_INFORMATION SUPPLIED_:
## begin
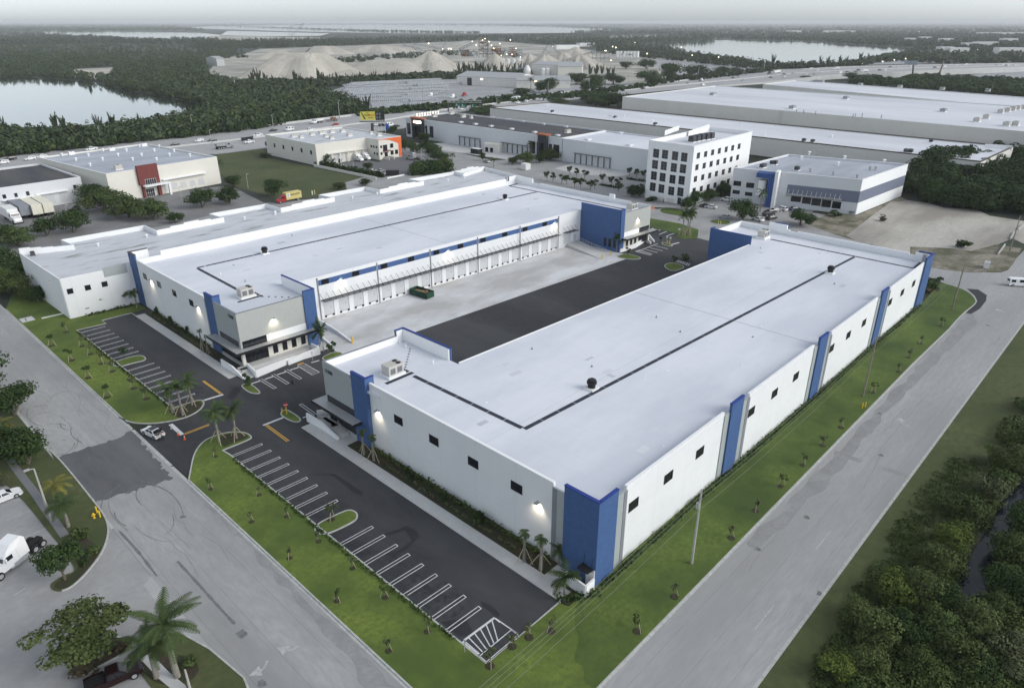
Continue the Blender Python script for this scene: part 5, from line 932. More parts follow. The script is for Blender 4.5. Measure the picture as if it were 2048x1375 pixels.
for i,(x,y,r_,h_,sq,lb) in enumerate(PILES): pile(lb,x,y,r_ * .66,h_ * 1.05,10 + i,sq,.7 if i in (0,2,12,13) else 1)
def lattice(b,p,q,w=1.5,th=.28):
 p,q = Vector(p),Vector(q); d = (q - p); n = max(3,int(d.length / (w * 2.0))); s_ = Vector((-d.y,d.x,0)); s_ = s_.normalized() * w / 2 if s_.length > .01 else Vector((w / 2,0,0)); u = Vector((0,0,w)) if abs(d.normalized().z) < .8 else Vector((s_.y,-s_.x,0)) * 2
 for o_ in (s_,-s_,s_ + u,-s_ + u): b.tube([p + o_,q + o_],th,4)
 for i in range(n):
  a,c = p + d * i / n,p + d * (i + 1) / n
  for o1,o2 in ((s_,s_ + u),(-s_ + u,-s_),(s_ + u,-s_ + u)): b.tube([a + o1,c + o2],th * .7,3,False)
def crane(label,name,base,pts,legs=(),cat='conveyor',w=2.0,mat='steel',th=.3,group=None,lamps=()):
 t = thing(name,label,cat,tuple(base),group=group); b = MB()
 for p,q in pts: lattice(b,p,q,w,th)
 b.build('truss',m[mat],t)
 for p,q in legs: lg = MB(); lg.tube([p,q],th * 1.4,5); lg.build('leg',m[mat],t)
 for p in lamps: lm = MB(); lm.lathe([(.2,-.9),(.9,-.2),(.9,.6),(.2,1.0)],tuple(p),8); lm.build('lamp',m['lamp far'],t)
 return t
def at_depth(n,x,y,ref):
 r = ray(*pix(n,x,y)); t = math.hypot(ref[0],ref[1]) / math.hypot(r[0],r[1]); return Vector((r[0] * t,r[1] * t,HCAM + r[2] * t))
rf_ = G('f',850,132); P = lambda n,x,y: at_depth(n,x,y,rf_)
crane('left stacker conveyor with splayed legs feeding the conical heap','conveyor',rf_,[(P('c1',1650,145),P('c2',480,230)),(P('c1',1560,160),P('c1',1750,200))],[(P('c1',1660,155),P('c1',1730,250)),(P('c1',1765,190),P('c1',1735,250)),(P('c1',1860,150),P('c1',1960,250)),(P('c1',1990,200),P('c1',1930,250)),(P('c1',2020,100),P('c1',1960,200))],group='conveyors at the quarry',lamps=[P('c2',190,140),P('c2',335,195),P('c2',395,195),P('c2',420,195)])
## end
_GOAL_: Restate the full listing verbatim and drop every picture.

_EXERCISE RESULT_:
Continue the Blender Python script for this scene: part 5, from line 932. More parts follow. The script is for Blender 4.5. Measure the picture as if it were 2048x1375 pixels.
for i,(x,y,r_,h_,sq,lb) in enumerate(PILES): pile(lb,x,y,r_ * .66,h_ * 1.05,10 + i,sq,.7 if i in (0,2,12,13) else 1)
def lattice(b,p,q,w=1.5,th=.28):
 p,q = Vector(p),Vector(q); d = (q - p); n = max(3,int(d.length / (w * 2.0))); s_ = Vector((-d.y,d.x,0)); s_ = s_.normalized() * w / 2 if s_.length > .01 else Vector((w / 2,0,0)); u = Vector((0,0,w)) if abs(d.normalized().z) < .8 else Vector((s_.y,-s_.x,0)) * 2
 for o_ in (s_,-s_,s_ + u,-s_ + u): b.tube([p + o_,q + o_],th,4)
 for i in range(n):
  a,c = p + d * i / n,p + d * (i + 1) / n
  for o1,o2 in ((s_,s_ + u),(-s_ + u,-s_),(s_ + u,-s_ + u)): b.tube([a + o1,c + o2],th * .7,3,False)
def crane(label,name,base,pts,legs=(),cat='conveyor',w=2.0,mat='steel',th=.3,group=None,lamps=()):
 t = thing(name,label,cat,tuple(base),group=group); b = MB()
 for p,q in pts: lattice(b,p,q,w,th)
 b.build('truss',m[mat],t)
 for p,q in legs: lg = MB(); lg.tube([p,q],th * 1.4,5); lg.build('leg',m[mat],t)
 for p in lamps: lm = MB(); lm.lathe([(.2,-.9),(.9,-.2),(.9,.6),(.2,1.0)],tuple(p),8); lm.build('lamp',m['lamp far'],t)
 return t
def at_depth(n,x,y,ref):
 r = ray(*pix(n,x,y)); t = math.hypot(ref[0],ref[1]) / math.hypot(r[0],r[1]); return Vector((r[0] * t,r[1] * t,HCAM + r[2] * t))
rf_ = G('f',850,132); P = lambda n,x,y: at_depth(n,x,y,rf_)
crane('left stacker conveyor with splayed legs feeding the conical heap','conveyor',rf_,[(P('c1',1650,145),P('c2',480,230)),(P('c1',1560,160),P('c1',1750,200))],[(P('c1',1660,155),P('c1',1730,250)),(P('c1',1765,190),P('c1',1735,250)),(P('c1',1860,150),P('c1',1960,250)),(P('c1',1990,200),P('c1',1930,250)),(P('c1',2020,100),P('c1',1960,200))],group='conveyors at the quarry',lamps=[P('c2',190,140),P('c2',335,195),P('c2',395,195),P('c2',420,195)])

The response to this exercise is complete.